Google is taking over a 35,000-square-foot former printworks in San Francisco's trendy Mission district as part of its effort to recruit engineers who do not want to work in its vast Silicon Valley headquarters.

The space, which is large enough to hold up to 200 people, is being earmarked by Google as a place to house the start-ups it acquires, according to several people familiar with the situation.

The 1920s-era building at 298 Alabama Street previously housed a newspaper and catalogue printer, Howard Quinn, which had been in the same location for 50 years until it went out of business in 2012. Printing companies have been hit hard by the rise of online publishing, fuelled by Google's search and advertising technology.

The building is zoned by the city's planning authorities for manufacturing, meaning it could be used to develop gadgets and devices by hardware companies. Amid an acquisition spree in recent months, Google spent $3.2bn to buy Nest Labs, maker of "smart home" devices including a thermostat and smoke alarm, and also paid an undisclosed sum for Bot and Dolly, a San Francisco start-up which provides robotics for filmmakers. Its latest acquisition is SlickLogin, an Israeli developer of security technology. The security start-up announced the deal this weekend.

The leasing of the large new San Francisco space suggests that Google may be planning to buy further hardware start-ups as it expands from web search into new markets such as robotics, wearable technology and the "internet of things".

"When Google is buying companies, they don't want to work in the big corporate building in San Francisco or Mountain View," said one source in the neighbourhood, "so they are acquiring something cool in the Mission where engineers want to work."

Google declined to comment.

Google's move is the latest example of the growing trend of Silicon Valley internet companies expanding their presence in the city of San Francisco. In an intense war for tech talent, companies are hoping to improve their appeal to new employees by allowing them to live and work in desirable areas of the city rather than make the hour-long commute to Silicon Valley towns such as Mountain View, Palo Alto and Cupertino. The city is particularly popular among consumer technology companies with Twitter, Square and Pinterest all headquartered here.

This influx has driven up San Francisco's commercial rents as well as local house prices. Offices that would have cost $20 per square foot just a couple of years ago are now being leased for more than $40 and competition for the best spaces is fierce.

Google already has a large office in San Francisco's SoMa district and is also opening another office in the nearby South Park area to house its Google Ventures team, which has become one of Silicon Valley's most active early-stage investors.

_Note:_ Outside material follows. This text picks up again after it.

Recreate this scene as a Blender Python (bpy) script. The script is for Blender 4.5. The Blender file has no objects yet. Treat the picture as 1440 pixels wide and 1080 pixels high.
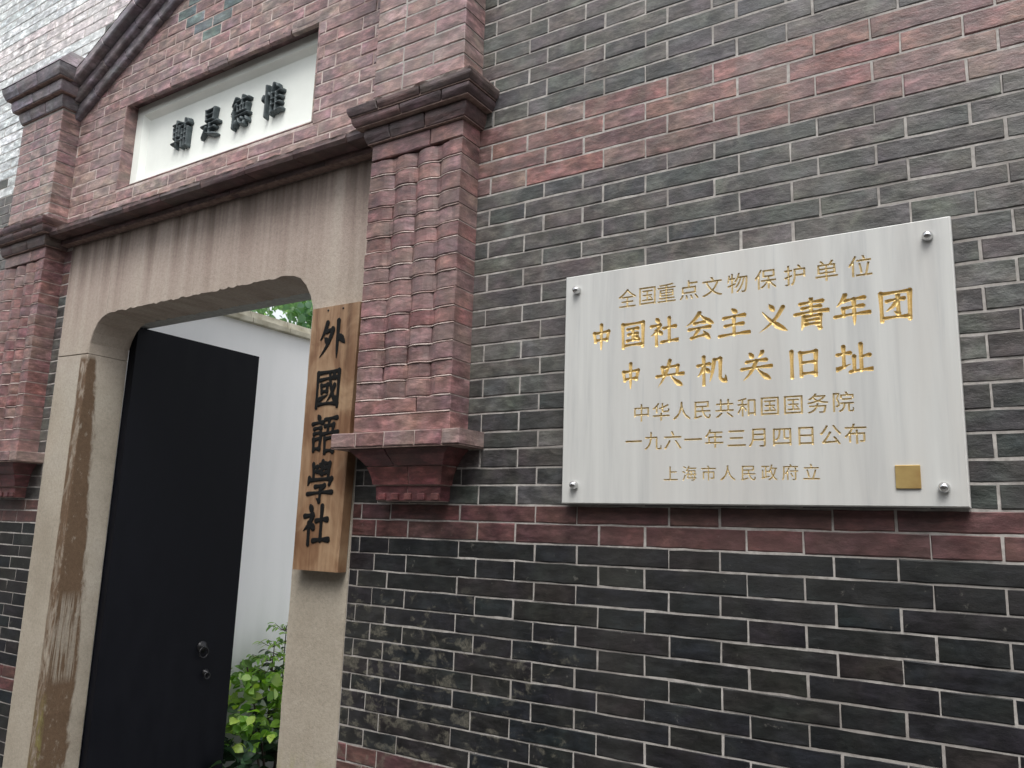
import bpy, bmesh, math, random
import numpy as np
from mathutils import Vector, Matrix
R = math.radians
U = 0.046          # one brick course in metres; the drawing below is in courses
Z0 = 1.52          # height in metres of the bed joint used as z = 0
random.seed(7); NR = np.random.RandomState(7)
sc = bpy.context.scene
COL = sc.collection

# ------------------------------------------------------------------ camera
def Wp(x, y, z): return Vector((x*U, y*U, z*U + Z0))
yaw, pitch, roll, FPX = -0.5747, 0.1812, 0.0325, 1129.35
CAM = np.array([25.2285, -36.0276, 0.5896])
cy, sy, cp, sp = math.cos(yaw), math.sin(yaw), math.cos(pitch), math.sin(pitch)
fwd = Vector((sy*cp, cy*cp, sp)); rgt = Vector((cy, -sy, 0)); upv = rgt.cross(fwd)
cr, sr = math.cos(roll), math.sin(roll)
cr_, cu_ = cr*rgt + sr*upv, -sr*rgt + cr*upv
cam = bpy.data.cameras.new("camera"); co = bpy.data.objects.new("camera", cam); COL.objects.link(co)
m = Matrix((cr_, cu_, -fwd)).transposed().to_4x4(); m.translation = Wp(*CAM)
co.matrix_world = m
cam.sensor_width = 36; cam.lens = 36*FPX/1440; cam.clip_start = 0.02; cam.clip_end = 500
sc.camera = co
def pix(x, y, z):
    d = Vector((x, y, z)) - Vector(CAM); f = d.dot(fwd)
    if f <= 0.1: return (-9e9, 0, 1)
    return (720 + FPX*d.dot(cr_)/f, 540 - FPX*d.dot(cu_)/f, f)

# ------------------------------------------------------------------ sky, sun, exposure
EL, AZ = R(62), R(154)
w = bpy.data.worlds.new("World"); sc.world = w; w.use_nodes = True
nt = w.node_tree; nt.nodes.clear()
sky = nt.nodes.new("ShaderNodeTexSky"); sky.sky_type = 'NISHITA'; sky.sun_disc = False
sky.sun_elevation = EL; sky.sun_rotation = AZ; sky.air_density = 1.4; sky.dust_density = 4.0; sky.ozone_density = 1.0
hs = nt.nodes.new("ShaderNodeHueSaturation"); hs.inputs['Saturation'].default_value = 0.22
bg = nt.nodes.new("ShaderNodeBackground"); bg.inputs['Strength'].default_value = 0.12
wo = nt.nodes.new("ShaderNodeOutputWorld")
nt.links.new(sky.outputs[0], hs.inputs['Color']); nt.links.new(hs.outputs[0], bg.inputs['Color']); nt.links.new(bg.outputs[0], wo.inputs['Surface'])
sun = bpy.data.lights.new("sun", 'SUN'); sun.energy = 1.3; sun.angle = R(30); sun.color = (1, 0.98, 0.95)
so = bpy.data.objects.new("sun", sun); COL.objects.link(so)
# Nishita: rotation 0 looks along +Y, positive turns clockwise seen from above
sdir = Vector((math.sin(AZ)*math.cos(EL), math.cos(AZ)*math.cos(EL), math.sin(EL)))
so.rotation_euler = sdir.to_track_quat('Z', 'Y').to_euler(); so.location = (0, -3, 12)
sc.view_settings.view_transform = 'Standard'; sc.view_settings.look = 'None'
sc.view_settings.exposure = 1.1; sc.view_settings.gamma = 1.0

# ------------------------------------------------------------------ helpers
def prop(o, label=None, cat=None, group=None, kind=None):
    if label: o['label'] = label
    if cat: o['category'] = cat
    if group: o['group'] = group
    if kind: o['kind'] = kind
    return o
def thing(name, loc, label, cat, group=None):
    o = bpy.data.objects.new(name, None); o.location = Wp(*loc); o.empty_display_size = 0.05; COL.objects.link(o)
    return prop(o, label, cat, group)
def wloc(o):
    v = Vector((0, 0, 0))
    while o: v += Vector(o.location); o = o.parent
    return v
def link(name, me, parent=None, loc=(0, 0, 0), kind=None, label=None):
    """loc in courses (world). mesh is in metres relative to loc."""
    o = bpy.data.objects.new(name, me); COL.objects.link(o)
    p = Wp(*loc)
    if parent: o.parent = parent; o.location = p - wloc(parent)
    else: o.location = p
    if kind: o['kind'] = kind
    if label: o['label'] = label
    return o
def mesh(name, vs, fs, mat, smooth=False, rnd=None):
    me = bpy.data.meshes.new(name)
    me.from_pydata([(v[0]*U, v[1]*U, v[2]*U) for v in vs], [], fs)
    if isinstance(mat, (list, tuple)):
        for a in mat: me.materials.append(a)
    else: me.materials.append(mat)
    if smooth: me.polygons.foreach_set('use_smooth', [True]*len(me.polygons))
    if rnd is not None:
        at = me.attributes.new('rnd', 'FLOAT', 'FACE'); at.data.foreach_set('value', rnd)
    me.update(); return me
def np_mesh(name, V, F, mat, midx=None, smooth=False):
    me = bpy.data.meshes.new(name); V = np.asarray(V, float)*U; F = np.asarray(F, np.int32)
    me.vertices.add(len(V)); me.vertices.foreach_set('co', V.ravel())
    me.loops.add(F.size); me.loops.foreach_set('vertex_index', F.ravel())
    me.polygons.add(len(F)); me.polygons.foreach_set('loop_start', np.arange(0, F.size, F.shape[1], dtype=np.int32))
    me.materials.append(mat)
    if smooth: me.polygons.foreach_set('use_smooth', np.ones(len(F), bool))
    me.update(calc_edges=True); return me
def box_vf(x0, x1, y0, y1, z0, z1, vs=None, fs=None):
    vs = [] if vs is None else vs; fs = [] if fs is None else fs; n = len(vs)
    vs += [(x0,y0,z0),(x1,y0,z0),(x1,y1,z0),(x0,y1,z0),(x0,y0,z1),(x1,y0,z1),(x1,y1,z1),(x0,y1,z1)]
    fs += [tuple(n+i for i in f) for f in ((0,1,5,4),(1,2,6,5),(2,3,7,6),(3,0,4,7),(4,5,6,7),(3,2,1,0))]
    return vs, fs
def boxobj(name, x0, x1, y0, y1, z0, z1, mat, parent=None, bev=0, kind=None, label=None):
    c = ((x0+x1)/2, (y0+y1)/2, (z0+z1)/2)
    vs, fs = box_vf(x0-c[0], x1-c[0], y0-c[1], y1-c[1], z0-c[2], z1-c[2])
    me = mesh(name, vs, fs, mat)
    if bev:
        bm = bmesh.new(); bm.from_mesh(me)
        bmesh.ops.bevel(bm, geom=bm.edges[:], offset=bev*U, segments=2, affect='EDGES', profile=0.6)
        bm.to_mesh(me); bm.free()
    return link(name, me, parent, c, kind, label)

# ------------------------------------------------------------------ materials
class M:
    def __init__(s, name, rough=0.7, spec=0.5, metal=0.0, col=(0.5,0.5,0.5)):
        s.m = bpy.data.materials.new(name); s.m.use_nodes = True; s.t = s.m.node_tree
        s.b = s.t.nodes['Principled BSDF']
        s.b.inputs['Roughness'].default_value = rough; s.b.inputs['Specular IOR Level'].default_value = spec
        s.b.inputs['Metallic'].default_value = metal; s.b.inputs['Base Color'].default_value = (*col, 1)
        s._pos = None
    def n(s, t, **k):
        a = s.t.nodes.new(t)
        for q, v in k.items(): setattr(a, q, v)
        return a
    def put(s, sock, v):
        if hasattr(v, 'is_linked') or isinstance(v, bpy.types.NodeSocket): s.t.links.new(v, sock)
        else:
            if isinstance(v, (tuple, list)) and len(v) == 3 and sock.type == 'RGBA': v = (*v, 1)
            sock.default_value = v
    def pos(s, sx=1, sy=1, sz=1, off=(0,0,0), obj=False):
        if obj: src = s.n('ShaderNodeTexCoord').outputs['Object']
        else: src = s.n('ShaderNodeNewGeometry').outputs['Position']
        mp = s.n('ShaderNodeMapping'); s.put(mp.inputs[0], src)
        mp.inputs['Scale'].default_value = (sx, sy, sz); mp.inputs['Location'].default_value = off
        return mp.outputs[0]
    def noise(s, vec, scale=5, det=4, rough=0.55, dist=0.0, out='Fac'):
        a = s.n('ShaderNodeTexNoise'); s.put(a.inputs['Vector'], vec); a.inputs['Scale'].default_value = scale
        a.inputs['Detail'].default_value = det; a.inputs['Roughness'].default_value = rough; a.inputs['Distortion'].default_value = dist
        return a.outputs[out]
    def ramp(s, fac, stops, interp='LINEAR'):
        a = s.n('ShaderNodeValToRGB'); s.put(a.inputs[0], fac); a.color_ramp.interpolation = interp
        e = a.color_ramp.elements
        while len(e) < len(stops): e.new(0.5)
        for i, (p, c) in enumerate(stops):
            e[i].position = p; e[i].color = (*((c, c, c) if isinstance(c, (int, float)) else c), 1)
        return a.outputs[0]
    def mix(s, fac, a, b, mode='MIX'):
        x = s.n('ShaderNodeMix', data_type='RGBA', blend_type=mode); s.put(x.inputs[0], fac); s.put(x.inputs[6], a); s.put(x.inputs[7], b)
        return x.outputs[2]
    def math(s, op, a, b=0.0, clamp=False):
        x = s.n('ShaderNodeMath', operation=op, use_clamp=clamp); s.put(x.inputs[0], a); s.put(x.inputs[1], b); return x.outputs[0]
    def axis(s, i):
        x = s.n('ShaderNodeSeparateXYZ'); s.put(x.inputs[0], s.n('ShaderNodeNewGeometry').outputs['Position']); return x.outputs[i]
    def rng(s, v, a, b, c=0.0, d=1.0):
        x = s.n('ShaderNodeMapRange', clamp=True); s.put(x.inputs[0], v)
        for i, q in enumerate((a, b, c, d)): x.inputs[i+1].default_value = q
        return x.outputs[0]
    def rnd(s):
        a = s.n('ShaderNodeAttribute', attribute_name='rnd').outputs['Fac']
        return s.math('FRACT', s.math('ADD', s.n('ShaderNodeObjectInfo').outputs['Random'], a))
    def col(s, v): s.put(s.b.inputs['Base Color'], v)
    def bump(s, h, st=0.3, dist=0.002):
        a = s.n('ShaderNodeBump'); a.inputs['Strength'].default_value = st; a.inputs['Distance'].default_value = dist
        s.put(a.inputs['Height'], h); s.put(s.b.inputs['Normal'], a.outputs[0])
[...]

Airware, a Google investment which develops systems for commercial drones, relocated to San Francisco from Orange County in Southern California last month.

"We're moving our HQ to San Francisco to take advantage of the talent, resources and energy that only the Bay Area can offer," Airware said in a blogpost.

Menlo Park-based Facebook is also rumoured to be looking for new space in San Francisco and venture capitalists such as Benchmark and Kleiner Perkins Caufield & Byers are moving into the city to be closer to their start-up investments.

Google's move also comes at a time when its fleet of commuter buses, which ferry people down to the Valley, are being targeted by protesters who claim the tech companies are driving up rents, forcing out lower-paid workers and changing San Francisco's culture.

The hipster-friendly Mission district has seen particularly radical gentrification in the last few years. The newly renovated office that Google is leasing stands at the corner of Alabama Street and 16th Street, 10 minutes' walk from Valencia Street, the site of many popular bars and coffee shops.